Start DATASET EXCERPT

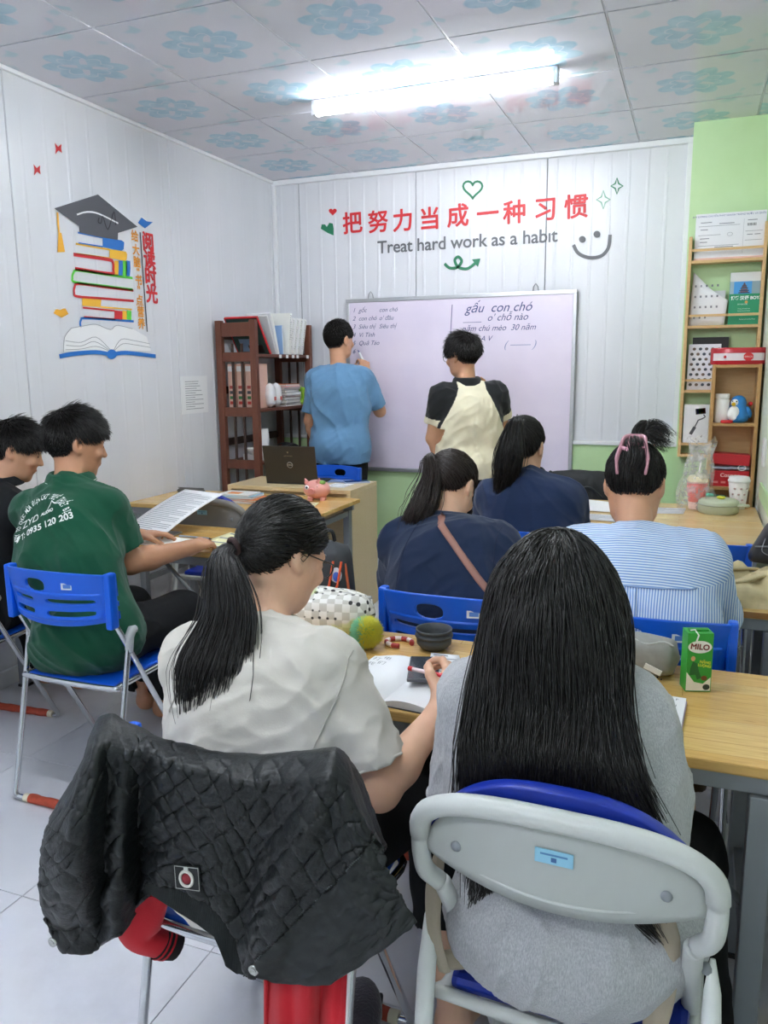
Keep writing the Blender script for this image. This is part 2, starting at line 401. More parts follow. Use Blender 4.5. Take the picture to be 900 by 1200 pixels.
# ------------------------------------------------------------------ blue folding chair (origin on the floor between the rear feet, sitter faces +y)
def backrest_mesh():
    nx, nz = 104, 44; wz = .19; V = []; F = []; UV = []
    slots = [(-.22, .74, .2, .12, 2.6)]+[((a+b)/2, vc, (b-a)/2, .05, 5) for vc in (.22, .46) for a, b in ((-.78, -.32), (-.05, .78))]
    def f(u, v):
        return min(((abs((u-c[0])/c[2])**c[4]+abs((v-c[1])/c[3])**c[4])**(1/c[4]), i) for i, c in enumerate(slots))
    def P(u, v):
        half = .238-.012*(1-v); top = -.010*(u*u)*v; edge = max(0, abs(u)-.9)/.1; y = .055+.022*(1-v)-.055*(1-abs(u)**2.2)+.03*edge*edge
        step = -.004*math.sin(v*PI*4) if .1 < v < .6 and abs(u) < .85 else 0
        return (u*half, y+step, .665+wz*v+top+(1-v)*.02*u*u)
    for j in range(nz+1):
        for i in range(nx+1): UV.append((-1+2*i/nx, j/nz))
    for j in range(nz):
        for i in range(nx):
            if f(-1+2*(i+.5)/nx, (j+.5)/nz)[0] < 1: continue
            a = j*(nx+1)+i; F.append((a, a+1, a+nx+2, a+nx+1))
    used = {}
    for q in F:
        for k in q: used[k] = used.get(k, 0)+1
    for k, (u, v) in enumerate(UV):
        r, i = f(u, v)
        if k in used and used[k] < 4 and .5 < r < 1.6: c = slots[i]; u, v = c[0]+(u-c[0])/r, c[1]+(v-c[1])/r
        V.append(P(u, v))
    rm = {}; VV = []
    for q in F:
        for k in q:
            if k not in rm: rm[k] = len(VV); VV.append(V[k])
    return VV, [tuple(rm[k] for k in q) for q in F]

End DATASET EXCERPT

* [EXERCISE DESCRIPTION]:
Output an exact copy of the material, with the pictures removed.

* [RESPONSE TO THE TASK]:
Keep writing the Blender script for this image. This is part 2, starting at line 401. More parts follow. Use Blender 4.5. Take the picture to be 900 by 1200 pixels.
# ------------------------------------------------------------------ blue folding chair (origin on the floor between the rear feet, sitter faces +y)
def backrest_mesh():
    nx, nz = 104, 44; wz = .19; V = []; F = []; UV = []
    slots = [(-.22, .74, .2, .12, 2.6)]+[((a+b)/2, vc, (b-a)/2, .05, 5) for vc in (.22, .46) for a, b in ((-.78, -.32), (-.05, .78))]
    def f(u, v):
        return min(((abs((u-c[0])/c[2])**c[4]+abs((v-c[1])/c[3])**c[4])**(1/c[4]), i) for i, c in enumerate(slots))
    def P(u, v):
        half = .238-.012*(1-v); top = -.010*(u*u)*v; edge = max(0, abs(u)-.9)/.1; y = .055+.022*(1-v)-.055*(1-abs(u)**2.2)+.03*edge*edge
        step = -.004*math.sin(v*PI*4) if .1 < v < .6 and abs(u) < .85 else 0
        return (u*half, y+step, .665+wz*v+top+(1-v)*.02*u*u)
    for j in range(nz+1):
        for i in range(nx+1): UV.append((-1+2*i/nx, j/nz))
    for j in range(nz):
        for i in range(nx):
            if f(-1+2*(i+.5)/nx, (j+.5)/nz)[0] < 1: continue
            a = j*(nx+1)+i; F.append((a, a+1, a+nx+2, a+nx+1))
    used = {}
    for q in F:
        for k in q: used[k] = used.get(k, 0)+1
    for k, (u, v) in enumerate(UV):
        r, i = f(u, v)
        if k in used and used[k] < 4 and .5 < r < 1.6: c = slots[i]; u, v = c[0]+(u-c[0])/r, c[1]+(v-c[1])/r
        V.append(P(u, v))
    rm = {}; VV = []
    for q in F:
        for k in q:
            if k not in rm: rm[k] = len(VV); VV.append(V[k])
    return VV, [tuple(rm[k] for k in q) for q in F]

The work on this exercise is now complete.